Perlu diketahui, bahwa belajar sastra nggak cukup satu atau dua tahun, bahkan puluhan tahun jika kamu tidak membarenginya dengan praktik. Percuma mau baca buku setebal apapun, literatur berapa ratus judul, tapi kalau kamu tidak membiasakan sastra ada di dalam kehidupanmu, nihil doang, bos.
OPINI MAS WIROTO
Memang sudah menjadi keharusan bagi kalian yang belajar sastra atau sudah menjadi pegiat sastra. Ajarkanlah kepada mereka selagi ada waktu sebelum generasi emas. Bicara soal sastra tidak harus muluk-muluk terlalu serius, bawa santai bawa enak dan kemasan kalian perbagus supaya mereka tertarik untuk datang kepada kalian.
Dan yang terpenting adalah pembenahan mindset terhadap sastra itu sendiri. Sastra sering dibilang barang kolot, nggak mendatangkan uang apalagi sampai ada caci maki yang merendahkan sastra. Please, never back down and we can educate them by happiness and humor. Percayakan pada diri sendiri, jika kalian tidak diterima oleh mereka, coba tunjukkan kemasan yang lebih menarik atau kalian perlu melancong ke beberapa organisasi, komunitas, kursus atau workshop (bukan work lalu shopping yaa).
Intinya adalah kita harus tahu apa yang disukai oleh generasi Z, apa saja yang perlu digunakan untuk bahan pengemas keilmuan sastra kalian agar bisa diterima, kolaborasi dengan apa yang mereka suka, tanpa menghilangkan ciri khas dan tujuan kalian memberikan asupan sastra kepada mereka.
Pengamalannya memang terbilang sulit, terlebih sekarang media sosial sedang diguncang isu-isu yang menyenangkan dan asyik untuk dishare ketimbang melirik satu dua event menulis yang berhadiah jutaan rupiah. Tapi, untungnya kita punya media sosial sebagai alat untuk menggaet mereka.Â
Generasi X dan Y bisa saja kreatif dan aktif, tetapi generasi Z selalu mengoptimalkan daya pikir mereka kepada technology branding. Jika hal ini digabungkan antara kreatifitas, inovasi dan technology branding, maka penyampaian sastra kepada masyarakat makin mudah dan tidak dipandang sebelah mata kembali.

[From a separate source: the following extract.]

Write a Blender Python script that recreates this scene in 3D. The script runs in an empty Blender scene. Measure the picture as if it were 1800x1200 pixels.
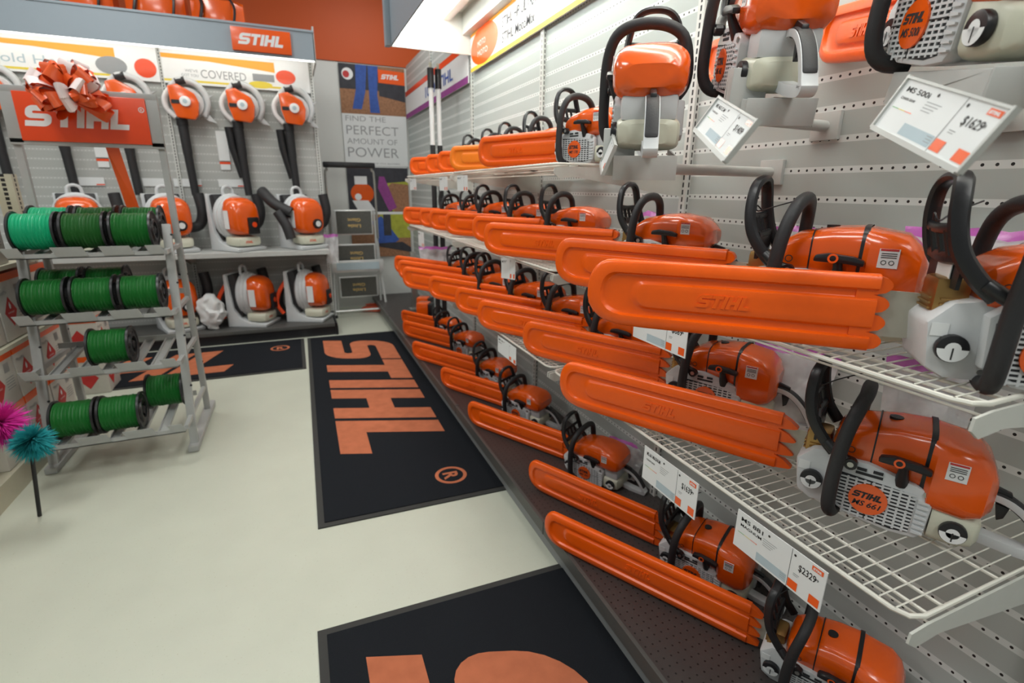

SATU LANGKAH MUNDUR, MELOMPAT LEBIH TINGGI
Problematika sastra yang telah saya rangkum dan saya sampaikan opininya di atas, masih ada yang selalu terngiang di pikiran saya; bagaimana caranya menyelami bebatuan yang sangat baru atau keras sekali?
Artinya, langka yang mengenal sastra anak zaman sekarang, dan dari zaman dahulu sastra hanya dikenal dengan cerita-cerita dongeng, puisi, cerpen dan pantun, padahal sastra itu sebenarnya seni hidup. Kalau karya fiksi dan non-fiksi itu adalah produknya.
Dalam kutipan blogger Kompasiana, Ardhian Wikatamaputra yang berjudul Sastra dalam Pendidikan dan Masyarakat dijelaskan;
"Sastra dapat memperhalus jiwa dan memberikan motivasi kepada masyarakat untuk berpikir dan berbuat demi pengembangan dirinya dan masyarakat serta mendorong munculnya kepedulian, keterbukaan dan partisipasi masyarakat dalam pembangunan. Sastra mendorong orang untuk menerapkan moral yang baik dan luhur dalam kehidupan dan menyadarkan manusia akan tugas dan kewajibannya sebagai makhluk Tuhan, makhluk sosial dan memiliki kepribadian yang luhur."
Jadi, sastra yang sebenarnya belum kita temukan dan kita sampaikan, kita hanya gedebus berbicara soal teoritik seperti pembelajaran di sekolah dan kuliah tanpa kita tahu output and benefit yang diberikan ketika kita bersastra.